Le pire reproche que lui fera l’Histoire sera peut-être de s’être refusé à comprendre qu’il lui fallait transmettre un pouvoir réduit à un simulacre et aux moyens d’exercer encore sa munificence, depuis qu’il avait fui le pays réel pour se réfugier dans les décors de théâtre qu’étaient son palais de Gbadolite et le Kamanyola, son yacht fluvial. C’était en 1990, après qu’un déluge de mémorandums – qu’il avait suscités, croyant qu’il canaliserait ainsi le flot des récriminations – eut révélé la force du mécontentement dans toutes les classes de la société.

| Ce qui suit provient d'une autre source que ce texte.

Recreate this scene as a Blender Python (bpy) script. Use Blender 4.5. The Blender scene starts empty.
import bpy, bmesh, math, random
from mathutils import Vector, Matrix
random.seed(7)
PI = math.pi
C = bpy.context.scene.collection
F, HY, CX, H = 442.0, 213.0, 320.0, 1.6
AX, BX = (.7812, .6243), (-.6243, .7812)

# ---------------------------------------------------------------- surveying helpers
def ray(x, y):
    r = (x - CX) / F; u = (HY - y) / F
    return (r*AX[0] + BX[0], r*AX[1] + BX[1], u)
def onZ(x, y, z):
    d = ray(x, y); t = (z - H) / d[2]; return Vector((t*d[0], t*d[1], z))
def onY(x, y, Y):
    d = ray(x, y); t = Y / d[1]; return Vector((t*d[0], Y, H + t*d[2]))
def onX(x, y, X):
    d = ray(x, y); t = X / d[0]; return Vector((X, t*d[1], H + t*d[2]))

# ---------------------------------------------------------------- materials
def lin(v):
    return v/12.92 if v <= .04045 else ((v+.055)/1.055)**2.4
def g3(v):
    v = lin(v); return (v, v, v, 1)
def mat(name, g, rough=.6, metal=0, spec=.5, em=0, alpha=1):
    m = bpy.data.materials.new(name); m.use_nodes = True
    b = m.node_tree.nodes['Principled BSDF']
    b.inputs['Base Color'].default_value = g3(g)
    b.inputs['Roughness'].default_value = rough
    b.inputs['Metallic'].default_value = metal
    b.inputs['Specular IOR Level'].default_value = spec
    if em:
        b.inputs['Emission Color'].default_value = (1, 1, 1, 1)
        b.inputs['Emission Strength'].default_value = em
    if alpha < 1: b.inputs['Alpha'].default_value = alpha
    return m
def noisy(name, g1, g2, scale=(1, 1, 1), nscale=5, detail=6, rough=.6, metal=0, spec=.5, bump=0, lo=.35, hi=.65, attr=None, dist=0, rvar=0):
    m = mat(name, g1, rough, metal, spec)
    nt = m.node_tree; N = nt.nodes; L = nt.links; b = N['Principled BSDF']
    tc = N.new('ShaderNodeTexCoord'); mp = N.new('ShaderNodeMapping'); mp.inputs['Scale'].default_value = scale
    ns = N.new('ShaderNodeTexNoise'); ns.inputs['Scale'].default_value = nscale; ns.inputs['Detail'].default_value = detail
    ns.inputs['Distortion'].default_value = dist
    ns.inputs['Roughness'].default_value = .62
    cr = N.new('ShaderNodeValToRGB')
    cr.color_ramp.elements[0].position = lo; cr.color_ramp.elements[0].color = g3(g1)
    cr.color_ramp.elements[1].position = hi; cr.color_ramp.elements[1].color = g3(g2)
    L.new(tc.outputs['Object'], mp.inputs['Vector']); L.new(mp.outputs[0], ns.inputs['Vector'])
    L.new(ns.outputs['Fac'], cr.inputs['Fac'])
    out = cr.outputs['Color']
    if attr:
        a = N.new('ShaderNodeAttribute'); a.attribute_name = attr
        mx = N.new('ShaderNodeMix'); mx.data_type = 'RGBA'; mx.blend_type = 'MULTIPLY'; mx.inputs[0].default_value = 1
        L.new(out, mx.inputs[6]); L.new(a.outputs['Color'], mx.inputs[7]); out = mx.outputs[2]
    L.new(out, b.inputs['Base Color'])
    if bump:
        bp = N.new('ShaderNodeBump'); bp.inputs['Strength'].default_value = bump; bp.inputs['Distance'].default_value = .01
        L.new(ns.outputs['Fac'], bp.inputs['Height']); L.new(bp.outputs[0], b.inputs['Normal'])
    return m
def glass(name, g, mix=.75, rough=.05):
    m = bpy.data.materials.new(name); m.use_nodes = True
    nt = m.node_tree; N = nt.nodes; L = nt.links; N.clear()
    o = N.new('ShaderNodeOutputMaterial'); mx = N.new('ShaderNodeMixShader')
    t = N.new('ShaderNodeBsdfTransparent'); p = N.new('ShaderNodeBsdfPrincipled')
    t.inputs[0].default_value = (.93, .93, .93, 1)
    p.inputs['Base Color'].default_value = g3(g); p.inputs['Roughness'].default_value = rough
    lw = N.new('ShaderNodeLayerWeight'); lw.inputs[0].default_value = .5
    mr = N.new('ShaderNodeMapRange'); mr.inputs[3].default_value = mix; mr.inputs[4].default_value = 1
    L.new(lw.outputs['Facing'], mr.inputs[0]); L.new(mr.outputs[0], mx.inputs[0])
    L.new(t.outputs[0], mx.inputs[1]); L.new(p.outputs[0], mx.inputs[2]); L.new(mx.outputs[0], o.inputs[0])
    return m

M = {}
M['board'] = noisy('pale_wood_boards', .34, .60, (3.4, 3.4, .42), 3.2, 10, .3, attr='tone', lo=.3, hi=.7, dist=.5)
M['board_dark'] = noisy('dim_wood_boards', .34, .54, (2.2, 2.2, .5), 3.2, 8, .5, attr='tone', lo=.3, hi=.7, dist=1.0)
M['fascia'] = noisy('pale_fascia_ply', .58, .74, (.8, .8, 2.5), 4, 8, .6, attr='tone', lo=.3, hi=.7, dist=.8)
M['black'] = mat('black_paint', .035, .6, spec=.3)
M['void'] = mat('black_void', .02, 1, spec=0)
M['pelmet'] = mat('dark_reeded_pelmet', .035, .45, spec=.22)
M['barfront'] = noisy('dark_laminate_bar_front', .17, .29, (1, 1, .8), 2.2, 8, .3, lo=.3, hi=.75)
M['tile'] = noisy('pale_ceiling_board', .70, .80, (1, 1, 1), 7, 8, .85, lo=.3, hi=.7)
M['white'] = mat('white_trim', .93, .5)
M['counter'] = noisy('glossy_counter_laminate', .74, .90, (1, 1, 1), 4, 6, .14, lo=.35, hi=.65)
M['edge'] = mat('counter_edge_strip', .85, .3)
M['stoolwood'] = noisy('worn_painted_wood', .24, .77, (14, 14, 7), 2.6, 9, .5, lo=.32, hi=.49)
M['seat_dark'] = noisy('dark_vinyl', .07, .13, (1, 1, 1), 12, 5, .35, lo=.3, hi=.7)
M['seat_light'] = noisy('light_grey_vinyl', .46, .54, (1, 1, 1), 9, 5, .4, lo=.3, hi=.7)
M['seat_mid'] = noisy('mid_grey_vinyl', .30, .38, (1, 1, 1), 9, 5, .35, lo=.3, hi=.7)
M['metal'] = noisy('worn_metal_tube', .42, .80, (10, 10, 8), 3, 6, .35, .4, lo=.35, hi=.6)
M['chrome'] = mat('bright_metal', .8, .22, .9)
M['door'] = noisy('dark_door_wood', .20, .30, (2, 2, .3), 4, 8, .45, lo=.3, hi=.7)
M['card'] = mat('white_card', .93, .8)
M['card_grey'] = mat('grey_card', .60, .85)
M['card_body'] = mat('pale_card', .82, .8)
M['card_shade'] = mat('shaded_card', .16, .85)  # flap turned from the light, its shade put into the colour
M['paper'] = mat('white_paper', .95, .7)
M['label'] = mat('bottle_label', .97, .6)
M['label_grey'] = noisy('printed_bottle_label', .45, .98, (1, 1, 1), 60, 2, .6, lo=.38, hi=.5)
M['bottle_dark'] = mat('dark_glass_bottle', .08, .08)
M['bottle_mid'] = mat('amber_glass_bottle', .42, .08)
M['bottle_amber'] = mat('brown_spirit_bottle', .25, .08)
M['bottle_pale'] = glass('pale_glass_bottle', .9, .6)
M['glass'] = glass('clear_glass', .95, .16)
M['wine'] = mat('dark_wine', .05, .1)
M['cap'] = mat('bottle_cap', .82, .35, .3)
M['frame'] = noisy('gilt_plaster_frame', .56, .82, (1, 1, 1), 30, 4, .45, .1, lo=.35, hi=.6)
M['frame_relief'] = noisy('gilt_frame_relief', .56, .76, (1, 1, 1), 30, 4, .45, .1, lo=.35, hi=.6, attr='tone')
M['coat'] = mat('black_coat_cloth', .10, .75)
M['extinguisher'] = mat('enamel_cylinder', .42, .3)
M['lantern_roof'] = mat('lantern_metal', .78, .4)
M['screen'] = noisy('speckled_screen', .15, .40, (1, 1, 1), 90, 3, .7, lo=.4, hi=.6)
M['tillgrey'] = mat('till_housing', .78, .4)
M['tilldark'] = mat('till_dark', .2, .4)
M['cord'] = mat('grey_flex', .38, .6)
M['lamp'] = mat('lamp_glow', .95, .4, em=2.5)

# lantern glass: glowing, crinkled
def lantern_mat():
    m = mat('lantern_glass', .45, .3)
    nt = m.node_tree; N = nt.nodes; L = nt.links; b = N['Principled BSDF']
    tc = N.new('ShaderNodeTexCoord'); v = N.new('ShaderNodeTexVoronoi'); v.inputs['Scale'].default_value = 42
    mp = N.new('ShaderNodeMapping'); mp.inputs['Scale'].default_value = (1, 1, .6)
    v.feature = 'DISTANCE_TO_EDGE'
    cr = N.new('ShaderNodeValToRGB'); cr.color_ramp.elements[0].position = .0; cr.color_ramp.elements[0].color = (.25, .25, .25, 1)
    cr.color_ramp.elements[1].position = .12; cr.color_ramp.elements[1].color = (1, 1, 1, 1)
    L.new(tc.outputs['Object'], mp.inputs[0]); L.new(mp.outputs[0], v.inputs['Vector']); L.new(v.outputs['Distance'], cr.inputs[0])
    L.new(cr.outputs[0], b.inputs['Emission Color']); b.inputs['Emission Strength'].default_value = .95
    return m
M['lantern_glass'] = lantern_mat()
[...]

Le mur de Berlin venait de tomber. Ceci se conjuguant avec cela aurait pu entraîner alors la chute de l’homme qui avait « régné » à Kinshasa pendant un quart de siècle. En effet, Mobutu avait toujours trouvé en Occident le soutien que lui valait sa position ou son attitude de « plus fidèle défenseur de la démocratie contre le communisme en Afrique ». Le péril rouge disparu, le défenseur n’avait plus d’utilité.
On vit bientôt, effectivement, les trois capitales Bruxelles, Paris et Washington – soucieuses, dirent-elles, des droits de l’homme, qui ne les avaient pas préoccupées outre mesure jusqu’alors – décréter un boycottage d’un genre nouveau et assez ridicule, frappant d’interdiction de séjour un chef d’État étranger et les membres de sa famille. La rétorsion fut sans effet.
De Charybde en Scylla
La volonté de « chasser le dictateur » n’était d’ailleurs pas évidente de la part de ceux qui, tel Jacques Foccart, considéraient que le départ de Mobutu précipiterait le Zaïre de Charybde en Scylla. Encore moins de la part de George H. Bush, président des États-Unis et ancien patron de la CIA, laquelle gardait une certaine tendresse à l’égard du commandant en chef de l’armée congolaise qu’elle avait contribué à propulser, en 1965, à la tête de l’État.